Hi. Just to add another explanation of how compounding works. Imagine I put in £100 and just leave it with an annual interest rate of 10%.

Year 1 => £100 + 10% = £110
Year 2 => £110 + 10% = £121 so you got £1 more interest because you got 10% on the previous year’s interest as well (it compounded).

Year 3 => £121 + 10% = £133.10

The maths with a single amount are very simple and the effective interest rate over n years is 1.10^n so if you left the £100 for 10 years the total you’d have would be £259.37 and over 25 years it would be £1083.47

Personally I would not believe the 20% return figure.

Thank you - I know 20% is just estimated.

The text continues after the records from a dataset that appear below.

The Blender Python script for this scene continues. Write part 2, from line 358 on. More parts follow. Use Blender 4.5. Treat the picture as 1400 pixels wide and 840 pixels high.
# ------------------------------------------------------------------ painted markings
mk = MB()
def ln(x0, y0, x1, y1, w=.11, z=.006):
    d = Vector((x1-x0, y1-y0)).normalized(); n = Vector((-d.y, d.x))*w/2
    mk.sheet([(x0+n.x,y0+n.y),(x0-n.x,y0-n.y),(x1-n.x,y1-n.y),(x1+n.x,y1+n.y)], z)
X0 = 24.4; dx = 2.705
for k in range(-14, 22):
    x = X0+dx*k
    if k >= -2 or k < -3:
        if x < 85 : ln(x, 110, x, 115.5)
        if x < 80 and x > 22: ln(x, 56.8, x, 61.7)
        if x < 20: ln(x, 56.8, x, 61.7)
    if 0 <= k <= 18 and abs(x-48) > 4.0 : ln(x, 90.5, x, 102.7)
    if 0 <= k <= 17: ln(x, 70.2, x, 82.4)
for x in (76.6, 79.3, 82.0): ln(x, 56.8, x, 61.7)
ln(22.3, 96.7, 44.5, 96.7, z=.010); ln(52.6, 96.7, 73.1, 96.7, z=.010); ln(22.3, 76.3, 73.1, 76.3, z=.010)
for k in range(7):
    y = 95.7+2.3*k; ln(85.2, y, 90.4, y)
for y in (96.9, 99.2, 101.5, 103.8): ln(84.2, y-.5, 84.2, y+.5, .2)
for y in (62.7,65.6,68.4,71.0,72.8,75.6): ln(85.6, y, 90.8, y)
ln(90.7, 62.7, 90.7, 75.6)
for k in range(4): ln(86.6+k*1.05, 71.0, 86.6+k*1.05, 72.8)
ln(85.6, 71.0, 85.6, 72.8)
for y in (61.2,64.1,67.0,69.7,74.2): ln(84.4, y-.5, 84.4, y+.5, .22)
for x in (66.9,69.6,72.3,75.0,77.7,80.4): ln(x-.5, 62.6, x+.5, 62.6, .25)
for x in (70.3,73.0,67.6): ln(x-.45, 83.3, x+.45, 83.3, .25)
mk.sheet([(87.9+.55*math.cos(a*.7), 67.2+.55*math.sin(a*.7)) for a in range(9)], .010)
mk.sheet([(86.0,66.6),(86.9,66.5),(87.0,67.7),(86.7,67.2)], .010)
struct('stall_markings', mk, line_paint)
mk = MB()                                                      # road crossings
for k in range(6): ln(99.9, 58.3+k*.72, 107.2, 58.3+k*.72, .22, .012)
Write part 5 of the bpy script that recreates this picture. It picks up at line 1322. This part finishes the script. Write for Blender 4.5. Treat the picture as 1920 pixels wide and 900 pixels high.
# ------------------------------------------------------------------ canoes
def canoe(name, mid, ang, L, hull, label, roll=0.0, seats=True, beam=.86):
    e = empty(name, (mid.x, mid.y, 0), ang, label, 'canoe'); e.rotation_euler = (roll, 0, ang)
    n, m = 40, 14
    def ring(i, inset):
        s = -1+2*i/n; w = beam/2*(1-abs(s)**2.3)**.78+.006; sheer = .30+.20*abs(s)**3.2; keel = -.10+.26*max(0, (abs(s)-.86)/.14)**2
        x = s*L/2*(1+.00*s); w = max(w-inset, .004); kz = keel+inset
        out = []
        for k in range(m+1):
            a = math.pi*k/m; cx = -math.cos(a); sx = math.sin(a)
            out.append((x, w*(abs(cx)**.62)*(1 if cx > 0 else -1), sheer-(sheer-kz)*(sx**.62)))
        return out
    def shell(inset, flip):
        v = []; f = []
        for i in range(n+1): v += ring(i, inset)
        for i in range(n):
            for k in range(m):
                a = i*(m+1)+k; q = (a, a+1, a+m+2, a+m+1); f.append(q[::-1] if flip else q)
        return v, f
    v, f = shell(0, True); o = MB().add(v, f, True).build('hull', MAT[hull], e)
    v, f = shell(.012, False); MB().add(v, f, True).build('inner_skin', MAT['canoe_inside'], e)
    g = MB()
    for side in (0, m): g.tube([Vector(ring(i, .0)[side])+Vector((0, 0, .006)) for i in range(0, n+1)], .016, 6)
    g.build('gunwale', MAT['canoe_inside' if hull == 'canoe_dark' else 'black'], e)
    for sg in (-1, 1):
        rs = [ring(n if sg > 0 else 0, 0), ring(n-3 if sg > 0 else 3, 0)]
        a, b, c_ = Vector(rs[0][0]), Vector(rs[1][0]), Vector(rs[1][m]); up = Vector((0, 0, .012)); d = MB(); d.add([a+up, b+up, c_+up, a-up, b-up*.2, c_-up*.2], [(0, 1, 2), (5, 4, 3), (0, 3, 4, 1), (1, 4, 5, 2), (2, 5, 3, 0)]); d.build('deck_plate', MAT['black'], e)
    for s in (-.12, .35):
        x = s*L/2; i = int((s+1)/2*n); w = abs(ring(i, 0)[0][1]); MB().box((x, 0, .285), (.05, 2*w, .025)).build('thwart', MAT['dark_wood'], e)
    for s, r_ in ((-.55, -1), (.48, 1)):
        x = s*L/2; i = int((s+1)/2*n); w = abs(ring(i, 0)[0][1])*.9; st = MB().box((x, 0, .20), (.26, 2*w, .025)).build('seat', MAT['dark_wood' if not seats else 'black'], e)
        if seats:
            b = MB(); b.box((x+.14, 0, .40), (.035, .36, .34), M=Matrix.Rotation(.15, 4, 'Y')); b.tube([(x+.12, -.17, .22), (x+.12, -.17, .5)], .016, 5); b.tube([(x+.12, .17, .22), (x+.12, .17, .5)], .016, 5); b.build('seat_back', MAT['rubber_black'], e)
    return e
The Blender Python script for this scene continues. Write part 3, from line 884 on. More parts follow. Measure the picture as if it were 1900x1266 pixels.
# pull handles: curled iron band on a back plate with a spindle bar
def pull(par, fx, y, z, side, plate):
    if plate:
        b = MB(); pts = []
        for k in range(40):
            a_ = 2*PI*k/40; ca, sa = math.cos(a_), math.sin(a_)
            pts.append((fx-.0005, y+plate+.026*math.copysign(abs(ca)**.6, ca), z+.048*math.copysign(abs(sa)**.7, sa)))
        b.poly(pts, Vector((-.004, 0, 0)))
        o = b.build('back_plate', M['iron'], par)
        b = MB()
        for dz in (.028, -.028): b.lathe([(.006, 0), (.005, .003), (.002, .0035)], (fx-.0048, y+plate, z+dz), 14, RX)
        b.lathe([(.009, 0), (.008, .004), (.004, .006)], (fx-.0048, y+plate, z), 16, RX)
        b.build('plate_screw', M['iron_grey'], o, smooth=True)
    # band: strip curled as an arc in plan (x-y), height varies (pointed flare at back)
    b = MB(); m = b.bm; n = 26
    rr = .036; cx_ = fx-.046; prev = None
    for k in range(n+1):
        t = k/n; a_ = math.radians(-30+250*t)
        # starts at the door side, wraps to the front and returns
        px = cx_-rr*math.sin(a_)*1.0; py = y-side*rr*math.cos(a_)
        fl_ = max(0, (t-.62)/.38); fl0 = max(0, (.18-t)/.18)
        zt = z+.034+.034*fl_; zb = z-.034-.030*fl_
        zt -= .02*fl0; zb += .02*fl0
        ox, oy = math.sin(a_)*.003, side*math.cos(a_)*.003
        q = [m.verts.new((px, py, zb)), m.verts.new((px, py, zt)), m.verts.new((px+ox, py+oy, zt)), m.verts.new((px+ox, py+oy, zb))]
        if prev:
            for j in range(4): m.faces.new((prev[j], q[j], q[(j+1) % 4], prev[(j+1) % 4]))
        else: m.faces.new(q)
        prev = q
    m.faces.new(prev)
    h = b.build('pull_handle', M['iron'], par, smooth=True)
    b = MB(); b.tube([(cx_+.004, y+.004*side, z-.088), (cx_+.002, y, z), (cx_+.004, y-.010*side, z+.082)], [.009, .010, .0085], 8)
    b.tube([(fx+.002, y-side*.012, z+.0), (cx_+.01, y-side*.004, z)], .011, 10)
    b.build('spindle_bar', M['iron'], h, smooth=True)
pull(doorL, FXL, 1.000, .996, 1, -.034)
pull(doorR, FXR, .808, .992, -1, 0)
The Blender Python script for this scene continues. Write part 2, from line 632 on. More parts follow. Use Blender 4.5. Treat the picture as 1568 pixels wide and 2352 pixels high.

I was just confused as to year 2 starting with $110 when I haven’t taken out and re-invested the $10 I got from year 1.

I didn’t take into account the increase in the value of the portfolio.

I can understand some confusion.

Another way to think about it is look at daily share prices. If a company share price is $100 and it goes up by 1% then the next day it will open at $101. You don’t need to have sold the shares they are just worth $101 on open on the second day. If the share price changes by X% on the second day that is the change on the current price (so 101 not 100). So after 100 days the price may be $105 and if it goes up by 1% again that day it is $106.05 at open the next day. The change is applied to the current price not the original price. You haven’t sold the shares or re-invested or anything (putting aside the issue of dividends).

Thank you for explaining - I was indeed looking at the picture from the wrong side. I overlooked the increase in share value!

Please do not plan life decisions or your retirement on a 20% figure, assume a 5-10% figure and map out the different scenarios at every % or 2.

At 5% make sure you can live and cover all needed costs and ideally some left over for extra. Then at 7-10% return if you make that you will then be very comfy.

The risk is if you aim high and make large decisions on that then you may run into big issues later. For example people who over estimate their returns will often contribute less, but the best way to guarantee compounding helps you is to contribute more, sooner.


Thanks - I am not making decisions based on 20% - I just used it because it was in the projection! I am planning to keep investing every month, maybe a bit more than now but I will keep it going!

May I ask, what is your portfolio?